Google apps on ICS Android tablets crash more often than others

Google is quick to point out how many tablet apps are in the Google Play market, and just as quick to get its own apps released. Unfortunately they seem to crash regularly, even on ICS.
Written by James Kendrick, Contributor

When the first Android tablet appeared on the scene the newly minted Honeycomb was not up to the task. The Motorola XOOM crashed every few minutes no matter what app was running. Over time Google got Honeycomb stabilized and the tablet was much better to use for extended periods.

Now we have Ice Cream Sandwich, the most stable version of Android for tablets yet, and while crashes are much rarer than in the past, they still happen far too frequently. My experience with two different ICS tablets shows it is usually a Google app that crashes.

This makes no sense to me, you would think the developer of the OS would have the most stable apps. Whether I am using the Samsung Galaxy Tab 10.1 or the ASUS Transformer Prime seems to be irrelevant, at least two or three times a day with typical use a Google app is going to crash.

The worst offender is the Gmail app, a great email app in every way except it crashes all the time. Sometimes it crashes when updating the inbox, other times when composing an email. It runs fine and then the app just disappears, kicking me back to the home screen.

The Chrome Beta browser is almost as bad, it works for a while and then either dumps me back to the home screen or worse gives me the dreaded black screen. When the latter happens there is no clean recovery, the Chrome app thinks everything is fine. Unfortunately it just displays a totally black web page, and the only way to recover is to go to settings and manually kill the app.

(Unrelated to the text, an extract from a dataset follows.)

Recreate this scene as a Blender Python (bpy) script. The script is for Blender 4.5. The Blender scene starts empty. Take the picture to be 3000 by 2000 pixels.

I don't use Google Voice much, but I've heard it is particularly crash-prone on Android tablets. I have seen Google+ crash a few times, although less frequently than the other Google apps I've mentioned.

This leads me to wonder why Google can't make its own apps run properly on its OS? It doesn't set a very good example for third party developers if it is as hard to do as it apparently is. Maybe Google is rushing its apps out the door to get Android tablets covered for its services, but it doesn't look good whatever the reason. It makes the most stable tablet version of Android look pretty flaky in my view.

Note: The Gmail app crashed twice on me while writing this article.